:: Data shown ::

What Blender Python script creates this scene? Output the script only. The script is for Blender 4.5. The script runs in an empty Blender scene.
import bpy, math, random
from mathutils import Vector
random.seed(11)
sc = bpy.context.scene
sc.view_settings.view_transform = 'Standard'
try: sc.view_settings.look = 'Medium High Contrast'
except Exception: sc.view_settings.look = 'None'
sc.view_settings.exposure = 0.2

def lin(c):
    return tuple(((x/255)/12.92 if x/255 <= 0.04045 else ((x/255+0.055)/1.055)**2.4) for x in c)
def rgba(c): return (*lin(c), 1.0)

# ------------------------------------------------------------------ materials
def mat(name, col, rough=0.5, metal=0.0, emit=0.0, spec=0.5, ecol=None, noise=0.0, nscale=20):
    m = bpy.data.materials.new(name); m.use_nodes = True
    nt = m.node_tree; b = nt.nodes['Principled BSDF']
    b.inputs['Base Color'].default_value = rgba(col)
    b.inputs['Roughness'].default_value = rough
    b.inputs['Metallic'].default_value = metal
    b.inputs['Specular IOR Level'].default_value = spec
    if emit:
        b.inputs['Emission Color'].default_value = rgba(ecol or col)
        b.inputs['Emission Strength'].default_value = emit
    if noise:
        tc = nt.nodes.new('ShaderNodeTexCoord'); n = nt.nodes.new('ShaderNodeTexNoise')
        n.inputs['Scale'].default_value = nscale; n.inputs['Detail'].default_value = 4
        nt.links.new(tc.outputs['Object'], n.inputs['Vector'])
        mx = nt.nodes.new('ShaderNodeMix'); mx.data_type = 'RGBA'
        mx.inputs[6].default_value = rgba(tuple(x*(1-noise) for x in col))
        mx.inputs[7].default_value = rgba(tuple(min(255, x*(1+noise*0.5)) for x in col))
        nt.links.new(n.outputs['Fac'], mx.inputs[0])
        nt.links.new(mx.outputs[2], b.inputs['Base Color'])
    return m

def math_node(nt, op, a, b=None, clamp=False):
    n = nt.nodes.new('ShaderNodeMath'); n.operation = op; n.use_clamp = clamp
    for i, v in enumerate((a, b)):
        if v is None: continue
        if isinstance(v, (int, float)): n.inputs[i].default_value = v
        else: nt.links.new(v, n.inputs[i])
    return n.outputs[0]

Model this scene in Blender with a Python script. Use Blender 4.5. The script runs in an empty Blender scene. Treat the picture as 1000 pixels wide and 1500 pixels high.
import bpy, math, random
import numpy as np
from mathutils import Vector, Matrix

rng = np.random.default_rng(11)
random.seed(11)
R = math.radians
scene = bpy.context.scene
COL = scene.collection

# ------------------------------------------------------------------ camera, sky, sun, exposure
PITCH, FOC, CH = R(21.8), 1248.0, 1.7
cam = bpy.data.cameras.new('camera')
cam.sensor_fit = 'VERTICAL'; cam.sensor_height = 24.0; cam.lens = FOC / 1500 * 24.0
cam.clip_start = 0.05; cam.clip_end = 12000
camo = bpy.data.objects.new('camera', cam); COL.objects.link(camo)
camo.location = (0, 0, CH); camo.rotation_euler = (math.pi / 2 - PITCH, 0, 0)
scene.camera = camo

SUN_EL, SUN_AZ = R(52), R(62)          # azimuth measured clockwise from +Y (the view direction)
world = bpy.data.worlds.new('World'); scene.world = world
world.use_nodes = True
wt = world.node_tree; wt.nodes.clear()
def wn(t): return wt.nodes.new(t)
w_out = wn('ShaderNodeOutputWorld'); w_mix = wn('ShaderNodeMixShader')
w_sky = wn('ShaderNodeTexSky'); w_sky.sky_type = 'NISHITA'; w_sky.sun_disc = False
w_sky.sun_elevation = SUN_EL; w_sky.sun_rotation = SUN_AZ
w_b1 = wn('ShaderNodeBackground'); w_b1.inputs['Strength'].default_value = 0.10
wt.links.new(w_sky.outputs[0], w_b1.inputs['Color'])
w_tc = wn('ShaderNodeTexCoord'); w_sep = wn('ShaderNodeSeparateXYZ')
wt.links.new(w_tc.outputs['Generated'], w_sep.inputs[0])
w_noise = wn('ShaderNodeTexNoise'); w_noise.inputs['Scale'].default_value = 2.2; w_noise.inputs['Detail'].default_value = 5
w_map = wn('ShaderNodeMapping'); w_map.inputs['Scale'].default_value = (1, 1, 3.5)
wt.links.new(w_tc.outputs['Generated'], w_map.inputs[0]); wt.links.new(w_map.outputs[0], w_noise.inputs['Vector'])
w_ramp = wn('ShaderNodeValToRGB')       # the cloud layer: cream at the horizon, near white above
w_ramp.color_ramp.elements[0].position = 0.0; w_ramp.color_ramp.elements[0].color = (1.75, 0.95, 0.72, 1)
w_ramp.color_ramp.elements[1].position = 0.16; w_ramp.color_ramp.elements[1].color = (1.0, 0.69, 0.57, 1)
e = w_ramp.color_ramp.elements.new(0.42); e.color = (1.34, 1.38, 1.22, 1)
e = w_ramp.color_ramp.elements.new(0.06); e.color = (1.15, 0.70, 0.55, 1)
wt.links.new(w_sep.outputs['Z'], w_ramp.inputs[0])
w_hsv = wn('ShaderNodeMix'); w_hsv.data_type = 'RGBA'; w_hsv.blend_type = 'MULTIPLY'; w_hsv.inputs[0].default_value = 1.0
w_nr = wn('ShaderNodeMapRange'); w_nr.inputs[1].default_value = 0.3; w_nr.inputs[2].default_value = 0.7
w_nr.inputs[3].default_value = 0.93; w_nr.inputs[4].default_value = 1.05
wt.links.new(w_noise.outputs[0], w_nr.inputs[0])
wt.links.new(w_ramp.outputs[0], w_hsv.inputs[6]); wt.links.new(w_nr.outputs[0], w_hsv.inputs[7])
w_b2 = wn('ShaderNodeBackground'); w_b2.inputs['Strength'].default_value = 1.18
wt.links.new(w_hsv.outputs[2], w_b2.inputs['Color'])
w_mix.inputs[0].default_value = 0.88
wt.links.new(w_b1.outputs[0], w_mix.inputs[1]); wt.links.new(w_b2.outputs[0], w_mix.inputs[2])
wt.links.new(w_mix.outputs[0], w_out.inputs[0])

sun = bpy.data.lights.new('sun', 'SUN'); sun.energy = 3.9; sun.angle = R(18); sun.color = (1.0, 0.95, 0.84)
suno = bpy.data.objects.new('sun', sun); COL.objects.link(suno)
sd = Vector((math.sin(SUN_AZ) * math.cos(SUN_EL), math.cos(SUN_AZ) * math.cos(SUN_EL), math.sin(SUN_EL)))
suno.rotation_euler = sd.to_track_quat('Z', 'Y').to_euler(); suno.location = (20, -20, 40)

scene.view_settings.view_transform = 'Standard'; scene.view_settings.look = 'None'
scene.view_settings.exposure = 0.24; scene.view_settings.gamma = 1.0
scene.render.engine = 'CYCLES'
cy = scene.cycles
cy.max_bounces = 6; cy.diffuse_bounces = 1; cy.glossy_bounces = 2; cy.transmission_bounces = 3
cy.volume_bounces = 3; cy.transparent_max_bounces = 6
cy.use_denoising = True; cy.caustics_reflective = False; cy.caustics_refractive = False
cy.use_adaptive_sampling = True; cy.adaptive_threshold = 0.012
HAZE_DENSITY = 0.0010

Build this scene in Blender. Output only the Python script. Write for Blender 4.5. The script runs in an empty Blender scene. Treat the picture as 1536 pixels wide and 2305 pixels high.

:::

**What needs to be done:**
Return all the data above once more, precisely as given.

**Written solution:**
What Blender Python script creates this scene? Output the script only. The script is for Blender 4.5. The script runs in an empty Blender scene.
import bpy, math, random
from mathutils import Vector
random.seed(11)
sc = bpy.context.scene
sc.view_settings.view_transform = 'Standard'
try: sc.view_settings.look = 'Medium High Contrast'
except Exception: sc.view_settings.look = 'None'
sc.view_settings.exposure = 0.2

def lin(c):
    return tuple(((x/255)/12.92 if x/255 <= 0.04045 else ((x/255+0.055)/1.055)**2.4) for x in c)
def rgba(c): return (*lin(c), 1.0)

# ------------------------------------------------------------------ materials
def mat(name, col, rough=0.5, metal=0.0, emit=0.0, spec=0.5, ecol=None, noise=0.0, nscale=20):
    m = bpy.data.materials.new(name); m.use_nodes = True
    nt = m.node_tree; b = nt.nodes['Principled BSDF']
    b.inputs['Base Color'].default_value = rgba(col)
    b.inputs['Roughness'].default_value = rough
    b.inputs['Metallic'].default_value = metal
    b.inputs['Specular IOR Level'].default_value = spec
    if emit:
        b.inputs['Emission Color'].default_value = rgba(ecol or col)
        b.inputs['Emission Strength'].default_value = emit
    if noise:
        tc = nt.nodes.new('ShaderNodeTexCoord'); n = nt.nodes.new('ShaderNodeTexNoise')
        n.inputs['Scale'].default_value = nscale; n.inputs['Detail'].default_value = 4
        nt.links.new(tc.outputs['Object'], n.inputs['Vector'])
        mx = nt.nodes.new('ShaderNodeMix'); mx.data_type = 'RGBA'
        mx.inputs[6].default_value = rgba(tuple(x*(1-noise) for x in col))
        mx.inputs[7].default_value = rgba(tuple(min(255, x*(1+noise*0.5)) for x in col))
        nt.links.new(n.outputs['Fac'], mx.inputs[0])
        nt.links.new(mx.outputs[2], b.inputs['Base Color'])
    return m

def math_node(nt, op, a, b=None, clamp=False):
    n = nt.nodes.new('ShaderNodeMath'); n.operation = op; n.use_clamp = clamp
    for i, v in enumerate((a, b)):
        if v is None: continue
        if isinstance(v, (int, float)): n.inputs[i].default_value = v
        else: nt.links.new(v, n.inputs[i])
    return n.outputs[0]

Model this scene in Blender with a Python script. Use Blender 4.5. The script runs in an empty Blender scene. Treat the picture as 1000 pixels wide and 1500 pixels high.
import bpy, math, random
import numpy as np
from mathutils import Vector, Matrix

rng = np.random.default_rng(11)
random.seed(11)
R = math.radians
scene = bpy.context.scene
COL = scene.collection

# ------------------------------------------------------------------ camera, sky, sun, exposure
PITCH, FOC, CH = R(21.8), 1248.0, 1.7
cam = bpy.data.cameras.new('camera')
cam.sensor_fit = 'VERTICAL'; cam.sensor_height = 24.0; cam.lens = FOC / 1500 * 24.0
cam.clip_start = 0.05; cam.clip_end = 12000
camo = bpy.data.objects.new('camera', cam); COL.objects.link(camo)
camo.location = (0, 0, CH); camo.rotation_euler = (math.pi / 2 - PITCH, 0, 0)
scene.camera = camo

SUN_EL, SUN_AZ = R(52), R(62)          # azimuth measured clockwise from +Y (the view direction)
world = bpy.data.worlds.new('World'); scene.world = world
world.use_nodes = True
wt = world.node_tree; wt.nodes.clear()
def wn(t): return wt.nodes.new(t)
w_out = wn('ShaderNodeOutputWorld'); w_mix = wn('ShaderNodeMixShader')
w_sky = wn('ShaderNodeTexSky'); w_sky.sky_type = 'NISHITA'; w_sky.sun_disc = False
w_sky.sun_elevation = SUN_EL; w_sky.sun_rotation = SUN_AZ
w_b1 = wn('ShaderNodeBackground'); w_b1.inputs['Strength'].default_value = 0.10
wt.links.new(w_sky.outputs[0], w_b1.inputs['Color'])
w_tc = wn('ShaderNodeTexCoord'); w_sep = wn('ShaderNodeSeparateXYZ')
wt.links.new(w_tc.outputs['Generated'], w_sep.inputs[0])
w_noise = wn('ShaderNodeTexNoise'); w_noise.inputs['Scale'].default_value = 2.2; w_noise.inputs['Detail'].default_value = 5
w_map = wn('ShaderNodeMapping'); w_map.inputs['Scale'].default_value = (1, 1, 3.5)
wt.links.new(w_tc.outputs['Generated'], w_map.inputs[0]); wt.links.new(w_map.outputs[0], w_noise.inputs['Vector'])
w_ramp = wn('ShaderNodeValToRGB')       # the cloud layer: cream at the horizon, near white above
w_ramp.color_ramp.elements[0].position = 0.0; w_ramp.color_ramp.elements[0].color = (1.75, 0.95, 0.72, 1)
w_ramp.color_ramp.elements[1].position = 0.16; w_ramp.color_ramp.elements[1].color = (1.0, 0.69, 0.57, 1)
e = w_ramp.color_ramp.elements.new(0.42); e.color = (1.34, 1.38, 1.22, 1)
e = w_ramp.color_ramp.elements.new(0.06); e.color = (1.15, 0.70, 0.55, 1)
wt.links.new(w_sep.outputs['Z'], w_ramp.inputs[0])
w_hsv = wn('ShaderNodeMix'); w_hsv.data_type = 'RGBA'; w_hsv.blend_type = 'MULTIPLY'; w_hsv.inputs[0].default_value = 1.0
w_nr = wn('ShaderNodeMapRange'); w_nr.inputs[1].default_value = 0.3; w_nr.inputs[2].default_value = 0.7
w_nr.inputs[3].default_value = 0.93; w_nr.inputs[4].default_value = 1.05
wt.links.new(w_noise.outputs[0], w_nr.inputs[0])
wt.links.new(w_ramp.outputs[0], w_hsv.inputs[6]); wt.links.new(w_nr.outputs[0], w_hsv.inputs[7])
w_b2 = wn('ShaderNodeBackground'); w_b2.inputs['Strength'].default_value = 1.18
wt.links.new(w_hsv.outputs[2], w_b2.inputs['Color'])
w_mix.inputs[0].default_value = 0.88
wt.links.new(w_b1.outputs[0], w_mix.inputs[1]); wt.links.new(w_b2.outputs[0], w_mix.inputs[2])
wt.links.new(w_mix.outputs[0], w_out.inputs[0])

sun = bpy.data.lights.new('sun', 'SUN'); sun.energy = 3.9; sun.angle = R(18); sun.color = (1.0, 0.95, 0.84)
suno = bpy.data.objects.new('sun', sun); COL.objects.link(suno)
sd = Vector((math.sin(SUN_AZ) * math.cos(SUN_EL), math.cos(SUN_AZ) * math.cos(SUN_EL), math.sin(SUN_EL)))
suno.rotation_euler = sd.to_track_quat('Z', 'Y').to_euler(); suno.location = (20, -20, 40)

scene.view_settings.view_transform = 'Standard'; scene.view_settings.look = 'None'
scene.view_settings.exposure = 0.24; scene.view_settings.gamma = 1.0
scene.render.engine = 'CYCLES'
cy = scene.cycles
cy.max_bounces = 6; cy.diffuse_bounces = 1; cy.glossy_bounces = 2; cy.transmission_bounces = 3
cy.volume_bounces = 3; cy.transparent_max_bounces = 6
cy.use_denoising = True; cy.caustics_reflective = False; cy.caustics_refractive = False
cy.use_adaptive_sampling = True; cy.adaptive_threshold = 0.012
HAZE_DENSITY = 0.0010

Build this scene in Blender. Output only the Python script. Write for Blender 4.5. The script runs in an empty Blender scene. Treat the picture as 1536 pixels wide and 2305 pixels high.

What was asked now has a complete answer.